Da settimane, i compagni del presidio del P.CARC di Palermo sono oggetto di attenzioni da parte delle forze dell’ordine.
In verità fin da quando abbiamo iniziato la nostra attività si sono susseguiti una serie di intimidazioni e atti repressivi come la militarizzazione delle piazze dove facevamo propaganda oppure il tentativo di non farci fare un banchetto durante il 25 aprile, per non parlare delle telefonate che si trasformavano in interrogatori abusivi con la scusa dei permessi. Nonostante questo, abbiamo continuato ostinatamente la nostra attività ed è proprio questo che preoccupa le forze della repressione di questa città.

In questo contesto si inseriscono gli episodi dell’ultimo periodo a partire dal fermo d’identificazione dello scorso 19 luglio quando, durante un volantinaggio a Fincantieri, due carabinieri si sono rifiutati di identificare i nostri compagni con le generalità pretendendo di farlo in caserma.
Come se non bastasse, due giorni fa, un nostro compagno ha ricevuto più chiamate dai carabinieri che gli hanno chiesto di recarsi in Caserma a ritirare una non specificata notifica. Queste sono pratiche illegittime con cui, nell’informalità comunemente tollerata, le forze dell’ordine provano a intimidire i compagni per estorcergli informazioni, come hanno fatto col suo indirizzo di casa. Non è una casualità che proprio in seguito a questo episodio, ci sia stato, prima, un “insolito” movimento di volanti nei pressi della sua abitazione e, poi, sia stato fermato mentre tornava a casa da due carabinieri che, riconoscendolo, hanno bruscamente fermato l’auto e si sono fiondati verso di lui in modo aggressivo e provocatorio.
Tutto ciò non può passarci sotto il naso e lasciarci indifferenti: a che gioco stanno giocando le forze dell’ordine di Palermo? Peccato che lo stesso zelo non sia adottato nei controlli alle aziende siciliane in cui nel 2024 sono morti più di trenta lavoratori oppure nella lotta contro la mafia che da decenni inquina ogni settore della vita di questo territorio.

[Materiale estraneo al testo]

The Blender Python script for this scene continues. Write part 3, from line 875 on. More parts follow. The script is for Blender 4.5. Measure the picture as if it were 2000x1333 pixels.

E’ importante denunciare ogni forma di abuso e intimidazione anche quelle che apparentemente sembrano insignificanti ma con cui il nemico ci testa perché possano diventare il preludio di altri atti repressivi, magari più gravi. Farlo ci educa alla resistenza, alla lotta contro la repressione e in definitiva alla lotta di classe: gli attacchi del nemico sono un boomerang se li usiamo per alimentare la resistenza organizzata delle masse popolari e la solidarietà di classe. Cosa che diventa ancor più necessaria stante la deriva intrapresa dal governo Meloni. Con il Ddl 1660, oltre a rafforzare la stretta repressiva sul movimento di resistenza delle masse popolari la estende con l’introduzione di nuovi reati, assicura la massima impunità per ogni abuso in divisa delle forze dell’ordine, dando loro maggiore libertà di intimidire, calpestare i diritti delle masse popolari, picchiare e reprimere.

La classe dominante non tollera l’azione dei comunisti per questo ha paura del radicamento del Partito dei CARC in Sicilia, del ruolo protagonista che stanno assumendo molti giovani e, in generale, del nostro lavoro per la costruzione di una società migliore che metta fine agli effetti della crisi e dia alle masse popolari una prospettiva di vita dignitosa: il socialismo.

Facciamo appello a tutte le realtà organizzate della città a dare la loro solidarietà ed esprimersi con prese di posizione contro ogni tentativo di isolamento, di intimidazione e di repressione: la solidarietà è un’arma che va usata!